If the Kabila government does not reverse its decision, Banro warned it will ''explore other legal remedies...including additional lawsuits in U.S. Federal Court.''

Banro discovered on July 31 that the DR Congo had unilaterally dissolved its Congolese subsidiary and terminated a 25-year mining convention.

Banro, through its 93-percent-owned subsidiary Societe Aurifere du Kivu et Maniema Sarl (Sakima), held 47 mining concessions totalling 10,271 sq km in South Kivu and Maniema provinces in eastern Congo.

These areas are currently embroiled in a war between government and rebel forces aiming to overthrow Kabila.

''I don't think (Banro's claim) is really going to help that much. They are filing against a government that has more important things to worry about,'' said Kelly Redman, a mining analyst with Societe Generale Frankel Pollak in Johannesburg.

Rebel forces were on the outskirts of the capital Kinshasa on Friday where artillery fire echoed over the city after a second night of curfew.

''At the end of the day, the government is busy fighting a war and the outcome is still uncertain,'' another analyst said.

Sakima, through its predecessor company Sominki, has owned the titles to the disputed concessions since the early 1900s. The Congo government said it dissolved Sakima and terminated Banro's mining convention due to ''irregularities'' in the liquidation of Sominki and the creation of Sakima.

Banro said it was not informed of the irregularities and insists that all its activities complied with Congolese law.

Banro has spent about $6.5 million in total on exploration activities in the Congo thus far.

It is the second time the Kabila government has revoked a major mining agreement since taking power last year after a civil war ousted former dictator Mobutu Sese Seko.

The Kolwezi tailings project was yanked from Texas-based America Mineral Fields (AMZ.TO - news) late last year in a move that raised concerns about the security of foreign mining contracts.
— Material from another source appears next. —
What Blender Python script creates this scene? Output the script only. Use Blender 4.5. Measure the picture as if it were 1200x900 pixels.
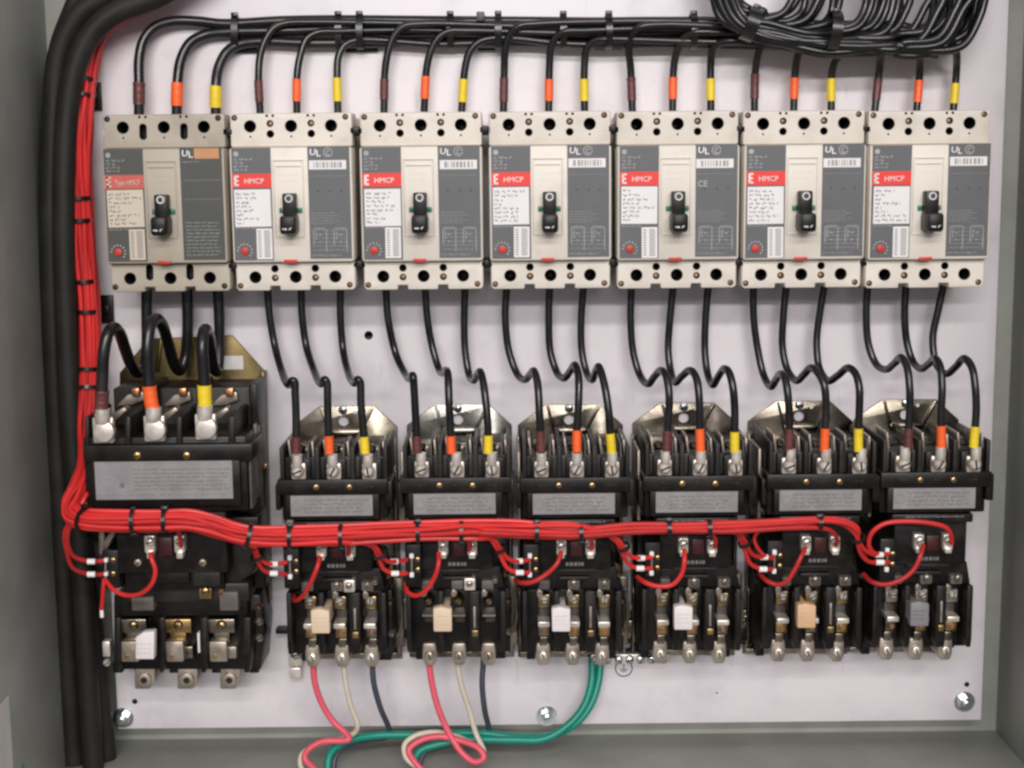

America
Mineral is now seeking government approval for a joint venture to develop the tailings site with South Africa's Anglo American Corp (AACJ.J).

Reviving the Congo's mining sector is key to rebuilding the country's shattered economy, but most foreign companies have yet to make substantial capital commitments due to delays in receiving final project approvals. Analysts said the civil war has further delayed this process.

The former Zaire was one of the world's leading copper-cobalt producers, with annual output as high as 475,000 tonnes of copper and 17,000 tonnes of cobalt in the 1980s. But mismanagement during the Mobutu era led to state-owned Gecamines' collapse in the early 1990s.